The leaven matters too. We use leavened bread because we’re the living Church, risen with Christ. Unleavened bread is for Passover. We’ve passed through Pascha into the new creation.
What Happens to Your Offering
During the Proskomedia, the Liturgy of Preparation, the priest stands at the altar table and cuts the Lamb from your loaf. He places it on the diskos, the liturgical plate. Then he removes particles for the Theotokos, for John the Baptist, for the prophets and apostles and martyrs. He takes out a piece for the bishop, for the living, for the departed. He’s building the whole Church on that plate, heaven and earth together.
When he reads your list of names, he’s not just remembering them. He’s placing them into the Liturgy, into the Eucharistic offering. Your grandmother who died last year, your kid starting college, your coworker going through chemo, they’re all there, mystically present at the altar.
After Communion, the priest distributes what’s left of your loaf as antidoron. People will eat bread you baked and prayed over. That’s not a small thing.
Practical Notes for Southeast Texas
If you work offshore or at the plants on a rotating schedule, plan ahead. You can’t bake prosphora at 2 AM Thursday and expect to make it to church by 8 AM Sunday if you’re on night shift. Ask another family member to deliver it, or coordinate with someone from church.
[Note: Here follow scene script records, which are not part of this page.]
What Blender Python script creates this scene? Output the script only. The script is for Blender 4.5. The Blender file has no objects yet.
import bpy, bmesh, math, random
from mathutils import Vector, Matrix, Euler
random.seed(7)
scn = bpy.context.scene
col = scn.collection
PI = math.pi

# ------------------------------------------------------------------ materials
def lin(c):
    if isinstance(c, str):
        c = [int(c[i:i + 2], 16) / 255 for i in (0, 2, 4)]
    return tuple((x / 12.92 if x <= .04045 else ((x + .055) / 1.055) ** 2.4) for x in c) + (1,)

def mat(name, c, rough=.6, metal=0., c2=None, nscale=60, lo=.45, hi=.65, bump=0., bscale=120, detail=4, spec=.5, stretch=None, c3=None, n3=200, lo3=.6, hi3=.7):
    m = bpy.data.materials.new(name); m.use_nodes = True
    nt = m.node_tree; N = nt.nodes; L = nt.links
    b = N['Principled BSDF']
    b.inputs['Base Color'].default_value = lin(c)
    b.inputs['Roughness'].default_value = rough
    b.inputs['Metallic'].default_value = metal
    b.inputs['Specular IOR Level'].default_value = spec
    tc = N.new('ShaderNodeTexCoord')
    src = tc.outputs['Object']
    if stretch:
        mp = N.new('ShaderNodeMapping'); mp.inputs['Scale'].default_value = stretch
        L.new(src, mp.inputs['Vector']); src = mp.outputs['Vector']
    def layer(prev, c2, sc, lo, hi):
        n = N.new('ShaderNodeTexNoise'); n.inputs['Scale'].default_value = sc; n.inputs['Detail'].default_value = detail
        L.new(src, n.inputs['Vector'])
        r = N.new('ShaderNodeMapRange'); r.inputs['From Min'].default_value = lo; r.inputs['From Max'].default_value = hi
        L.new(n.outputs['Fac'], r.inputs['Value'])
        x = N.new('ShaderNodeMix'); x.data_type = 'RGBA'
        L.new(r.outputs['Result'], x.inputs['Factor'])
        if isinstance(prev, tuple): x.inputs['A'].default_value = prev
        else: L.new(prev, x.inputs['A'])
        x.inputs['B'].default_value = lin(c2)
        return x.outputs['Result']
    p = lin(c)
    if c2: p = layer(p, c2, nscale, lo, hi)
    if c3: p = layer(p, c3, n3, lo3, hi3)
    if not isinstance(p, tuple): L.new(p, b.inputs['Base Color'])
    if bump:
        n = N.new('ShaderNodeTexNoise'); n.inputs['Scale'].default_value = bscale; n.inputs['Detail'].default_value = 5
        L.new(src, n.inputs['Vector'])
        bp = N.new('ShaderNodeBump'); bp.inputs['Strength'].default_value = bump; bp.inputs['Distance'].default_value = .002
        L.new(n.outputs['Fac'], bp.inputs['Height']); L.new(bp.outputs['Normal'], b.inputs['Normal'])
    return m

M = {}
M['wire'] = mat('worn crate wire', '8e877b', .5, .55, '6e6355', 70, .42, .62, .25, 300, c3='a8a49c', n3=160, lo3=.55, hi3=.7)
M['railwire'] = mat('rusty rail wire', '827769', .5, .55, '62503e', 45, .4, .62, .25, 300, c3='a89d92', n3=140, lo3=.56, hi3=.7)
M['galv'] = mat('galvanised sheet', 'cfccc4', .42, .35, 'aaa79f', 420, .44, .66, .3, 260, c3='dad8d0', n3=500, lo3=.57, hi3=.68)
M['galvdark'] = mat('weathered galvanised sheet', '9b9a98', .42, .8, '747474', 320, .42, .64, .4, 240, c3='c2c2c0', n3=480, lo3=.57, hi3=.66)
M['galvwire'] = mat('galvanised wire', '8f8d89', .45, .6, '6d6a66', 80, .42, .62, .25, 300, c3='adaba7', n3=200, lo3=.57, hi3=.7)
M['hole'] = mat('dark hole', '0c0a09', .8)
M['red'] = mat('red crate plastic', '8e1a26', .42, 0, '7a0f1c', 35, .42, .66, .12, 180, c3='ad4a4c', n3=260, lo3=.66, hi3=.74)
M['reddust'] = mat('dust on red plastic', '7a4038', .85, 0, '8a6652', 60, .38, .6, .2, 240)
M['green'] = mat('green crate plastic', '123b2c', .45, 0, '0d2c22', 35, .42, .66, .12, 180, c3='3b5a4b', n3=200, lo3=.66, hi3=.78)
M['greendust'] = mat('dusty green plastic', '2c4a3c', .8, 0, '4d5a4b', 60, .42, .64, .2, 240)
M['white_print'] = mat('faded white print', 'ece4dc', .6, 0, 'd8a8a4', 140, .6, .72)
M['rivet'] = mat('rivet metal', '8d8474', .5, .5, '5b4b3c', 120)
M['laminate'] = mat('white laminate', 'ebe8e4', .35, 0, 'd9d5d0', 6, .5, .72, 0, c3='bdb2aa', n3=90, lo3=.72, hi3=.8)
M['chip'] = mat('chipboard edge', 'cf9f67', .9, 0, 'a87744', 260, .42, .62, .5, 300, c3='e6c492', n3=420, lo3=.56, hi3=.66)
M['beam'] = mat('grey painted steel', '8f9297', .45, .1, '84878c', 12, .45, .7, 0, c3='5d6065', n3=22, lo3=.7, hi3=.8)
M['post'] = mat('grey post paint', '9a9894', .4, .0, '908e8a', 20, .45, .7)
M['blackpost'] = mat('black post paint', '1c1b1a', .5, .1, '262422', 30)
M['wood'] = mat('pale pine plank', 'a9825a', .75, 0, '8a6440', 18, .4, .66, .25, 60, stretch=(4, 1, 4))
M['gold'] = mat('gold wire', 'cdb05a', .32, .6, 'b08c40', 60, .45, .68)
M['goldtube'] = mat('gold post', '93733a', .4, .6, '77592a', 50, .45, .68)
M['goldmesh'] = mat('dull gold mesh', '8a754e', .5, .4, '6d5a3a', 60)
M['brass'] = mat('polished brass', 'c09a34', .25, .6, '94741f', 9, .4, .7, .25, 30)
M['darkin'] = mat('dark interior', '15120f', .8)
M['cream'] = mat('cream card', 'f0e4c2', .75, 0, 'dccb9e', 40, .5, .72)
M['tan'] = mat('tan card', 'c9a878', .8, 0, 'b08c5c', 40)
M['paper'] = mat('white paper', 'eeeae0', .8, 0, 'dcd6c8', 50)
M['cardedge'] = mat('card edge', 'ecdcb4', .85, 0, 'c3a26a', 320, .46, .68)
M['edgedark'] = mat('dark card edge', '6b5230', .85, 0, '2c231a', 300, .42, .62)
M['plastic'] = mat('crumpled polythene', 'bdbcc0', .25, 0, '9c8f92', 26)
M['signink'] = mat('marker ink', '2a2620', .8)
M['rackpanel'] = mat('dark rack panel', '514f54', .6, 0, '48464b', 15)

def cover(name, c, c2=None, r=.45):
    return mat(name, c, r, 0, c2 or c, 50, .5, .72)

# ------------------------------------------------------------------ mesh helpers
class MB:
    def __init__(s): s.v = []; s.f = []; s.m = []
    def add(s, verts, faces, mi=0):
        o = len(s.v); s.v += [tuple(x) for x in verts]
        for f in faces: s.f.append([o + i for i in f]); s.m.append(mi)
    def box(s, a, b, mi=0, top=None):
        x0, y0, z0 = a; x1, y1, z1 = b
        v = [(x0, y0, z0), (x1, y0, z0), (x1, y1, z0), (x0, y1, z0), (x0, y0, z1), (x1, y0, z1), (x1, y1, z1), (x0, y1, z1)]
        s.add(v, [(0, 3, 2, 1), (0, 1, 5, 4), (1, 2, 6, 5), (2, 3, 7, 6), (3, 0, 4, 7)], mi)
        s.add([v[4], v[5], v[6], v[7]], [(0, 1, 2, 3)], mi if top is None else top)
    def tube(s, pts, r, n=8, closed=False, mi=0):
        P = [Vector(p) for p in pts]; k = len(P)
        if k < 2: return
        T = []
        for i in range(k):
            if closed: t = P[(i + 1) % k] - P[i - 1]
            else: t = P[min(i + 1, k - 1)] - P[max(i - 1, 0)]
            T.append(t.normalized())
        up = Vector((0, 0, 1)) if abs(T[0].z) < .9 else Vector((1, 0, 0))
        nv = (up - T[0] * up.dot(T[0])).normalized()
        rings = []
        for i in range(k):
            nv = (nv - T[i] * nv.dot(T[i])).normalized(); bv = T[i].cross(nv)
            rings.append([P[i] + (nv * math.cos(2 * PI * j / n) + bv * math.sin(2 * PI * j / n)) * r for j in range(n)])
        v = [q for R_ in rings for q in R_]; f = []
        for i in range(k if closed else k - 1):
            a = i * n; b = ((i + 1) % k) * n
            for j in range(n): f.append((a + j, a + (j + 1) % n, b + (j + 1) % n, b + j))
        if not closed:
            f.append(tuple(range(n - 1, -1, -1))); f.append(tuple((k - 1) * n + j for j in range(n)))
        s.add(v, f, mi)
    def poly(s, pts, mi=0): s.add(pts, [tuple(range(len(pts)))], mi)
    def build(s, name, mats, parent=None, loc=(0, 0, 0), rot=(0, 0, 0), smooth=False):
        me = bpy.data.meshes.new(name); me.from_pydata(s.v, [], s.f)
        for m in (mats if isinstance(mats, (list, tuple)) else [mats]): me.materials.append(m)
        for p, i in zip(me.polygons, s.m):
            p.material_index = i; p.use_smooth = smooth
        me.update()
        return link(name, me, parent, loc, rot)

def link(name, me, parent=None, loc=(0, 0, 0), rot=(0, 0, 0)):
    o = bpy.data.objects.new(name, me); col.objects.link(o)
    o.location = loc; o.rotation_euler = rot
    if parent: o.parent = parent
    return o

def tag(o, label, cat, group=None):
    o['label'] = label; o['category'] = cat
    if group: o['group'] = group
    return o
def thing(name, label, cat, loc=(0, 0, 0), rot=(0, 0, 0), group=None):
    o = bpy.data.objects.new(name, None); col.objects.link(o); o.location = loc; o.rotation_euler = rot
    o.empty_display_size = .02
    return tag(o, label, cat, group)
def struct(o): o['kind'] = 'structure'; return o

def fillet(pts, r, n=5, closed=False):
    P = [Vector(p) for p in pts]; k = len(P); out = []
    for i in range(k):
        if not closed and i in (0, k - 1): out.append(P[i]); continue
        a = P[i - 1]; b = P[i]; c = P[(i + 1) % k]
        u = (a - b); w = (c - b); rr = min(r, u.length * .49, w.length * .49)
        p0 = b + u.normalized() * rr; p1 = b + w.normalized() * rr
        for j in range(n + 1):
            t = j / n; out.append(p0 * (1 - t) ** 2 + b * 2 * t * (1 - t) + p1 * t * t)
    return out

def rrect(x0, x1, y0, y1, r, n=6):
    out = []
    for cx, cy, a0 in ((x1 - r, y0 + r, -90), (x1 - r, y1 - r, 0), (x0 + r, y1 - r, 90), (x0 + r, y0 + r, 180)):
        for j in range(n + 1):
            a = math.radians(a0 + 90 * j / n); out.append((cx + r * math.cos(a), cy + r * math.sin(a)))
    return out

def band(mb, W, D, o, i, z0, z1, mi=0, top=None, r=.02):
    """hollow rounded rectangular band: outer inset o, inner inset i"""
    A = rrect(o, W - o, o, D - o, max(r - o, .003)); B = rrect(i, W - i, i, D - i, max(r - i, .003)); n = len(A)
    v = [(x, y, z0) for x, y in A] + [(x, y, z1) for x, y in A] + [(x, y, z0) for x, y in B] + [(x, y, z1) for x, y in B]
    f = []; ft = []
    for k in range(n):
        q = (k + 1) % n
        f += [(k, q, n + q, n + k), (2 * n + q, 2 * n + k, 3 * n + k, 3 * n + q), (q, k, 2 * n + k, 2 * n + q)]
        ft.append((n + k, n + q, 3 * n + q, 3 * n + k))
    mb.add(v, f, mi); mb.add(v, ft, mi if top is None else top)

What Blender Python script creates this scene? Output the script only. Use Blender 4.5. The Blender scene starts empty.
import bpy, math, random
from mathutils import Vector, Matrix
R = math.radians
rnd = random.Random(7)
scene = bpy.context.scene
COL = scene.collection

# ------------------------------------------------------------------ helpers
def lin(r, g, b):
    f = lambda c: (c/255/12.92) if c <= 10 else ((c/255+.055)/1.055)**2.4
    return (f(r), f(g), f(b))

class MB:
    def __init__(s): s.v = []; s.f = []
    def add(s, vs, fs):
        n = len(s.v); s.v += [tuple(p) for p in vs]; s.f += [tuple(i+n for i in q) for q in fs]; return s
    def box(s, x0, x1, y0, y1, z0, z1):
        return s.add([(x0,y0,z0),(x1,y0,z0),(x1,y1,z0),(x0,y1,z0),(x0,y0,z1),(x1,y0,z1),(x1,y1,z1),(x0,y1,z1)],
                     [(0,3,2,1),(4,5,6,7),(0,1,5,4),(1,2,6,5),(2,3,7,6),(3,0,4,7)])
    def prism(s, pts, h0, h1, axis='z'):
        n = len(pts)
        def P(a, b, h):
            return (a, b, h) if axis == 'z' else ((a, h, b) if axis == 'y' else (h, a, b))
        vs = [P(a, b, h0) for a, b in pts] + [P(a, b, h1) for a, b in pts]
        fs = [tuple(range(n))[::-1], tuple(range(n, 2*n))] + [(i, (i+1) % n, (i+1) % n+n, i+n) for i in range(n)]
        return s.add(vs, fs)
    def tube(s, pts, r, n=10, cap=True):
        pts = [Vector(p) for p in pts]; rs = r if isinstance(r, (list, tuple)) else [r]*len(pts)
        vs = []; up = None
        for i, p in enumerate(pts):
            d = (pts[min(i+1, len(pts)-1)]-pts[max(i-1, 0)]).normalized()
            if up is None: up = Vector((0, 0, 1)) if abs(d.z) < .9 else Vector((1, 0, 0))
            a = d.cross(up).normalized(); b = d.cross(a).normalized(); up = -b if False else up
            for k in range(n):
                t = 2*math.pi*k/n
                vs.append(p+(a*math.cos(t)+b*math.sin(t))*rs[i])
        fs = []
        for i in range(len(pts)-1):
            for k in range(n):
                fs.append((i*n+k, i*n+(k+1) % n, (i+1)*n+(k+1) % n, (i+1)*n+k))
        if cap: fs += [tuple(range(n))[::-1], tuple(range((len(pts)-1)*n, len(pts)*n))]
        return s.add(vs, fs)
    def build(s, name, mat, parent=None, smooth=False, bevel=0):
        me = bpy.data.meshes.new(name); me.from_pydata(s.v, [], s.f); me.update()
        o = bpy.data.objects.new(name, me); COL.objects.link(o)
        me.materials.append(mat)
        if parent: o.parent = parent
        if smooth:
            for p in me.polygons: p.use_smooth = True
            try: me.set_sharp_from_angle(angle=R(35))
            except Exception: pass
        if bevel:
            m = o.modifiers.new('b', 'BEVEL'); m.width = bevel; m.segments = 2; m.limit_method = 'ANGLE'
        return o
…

If your Baptist mother-in-law asks why you’re baking “church bread,” tell her it’s an offering, like bringing firstfruits. She’ll understand that. If your Catholic relatives recognize it from their own tradition of altar bread, explain that ours is leavened and that we still do this at home, not in a convent bakery. Most people are curious, not critical.
During hurricane season, if you’ve evacuated and can’t make your scheduled prosphora, let the priest know as soon as you can. Someone else will cover it. The Liturgy doesn’t stop because of weather.
Start by watching someone else do it if you can. Many parishes have experienced bakers who’ll walk you through it the first time. It’s not complicated, but it helps to see the process once before you try it at home.